Occasionally, board members bring up specific concerns during that part of the meeting.

But as The Gradebook has noted before, there's been a pattern under the new administration of holding back items from the public ahead of meetings. We wrote in late June about a workshop where the public didn't receive ahead of the meeting the budget, updated job descriptions, the district's strategic plan and a proposal to eliminate the district's internal police force. Those items were listed on the agenda for discussion, but the actual items weren't provided until after The Gradebook complained.

In this case, board members went through their agenda Tuesday, hearing presentations and discussing the Lew Williams Early Childhood Education Center, school improvement plans, professional development, district application programs, and an energy savings proposal.

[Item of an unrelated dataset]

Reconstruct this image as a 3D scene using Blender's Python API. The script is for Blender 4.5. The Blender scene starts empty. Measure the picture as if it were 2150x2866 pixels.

Grego used leadership to bring forward the other three items. A lawyer for the School Board said after the meeting that it's not unusual for items to come up during leadership. 

But in this case, each one had been prepared in advance of the meeting. Staff members were present and ready for their presentation about technology. Grego provided a memo dated Sept. 17 with his proposed evaluation tool, and the handout for Bridging the Gap included a "communication timeline" that stated the superintendent would provide information to the School Board on Tuesday. 

Copies of the items weren't available to the public ahead of time, either online or on paper. A member of the public would have only known about the discussions by attending the meeting, which started at 2 p.m. Tuesday and ended at about 6:30 p.m.

District officials are obligated to provide the public with the agenda at least seven days before a public meeting. Back up materials, if available, are to be posted on a public agency's website. The agenda "shall include a statement of the general subject matter to be considered." The agenda "shall contain the items to be considered in order of presentation."

After the agenda has been made available to the public a "change shall be made only for good cause."

The Gradebook will be blogging about the missing items Wednesday for members of the public who weren't at the meeting Tuesday.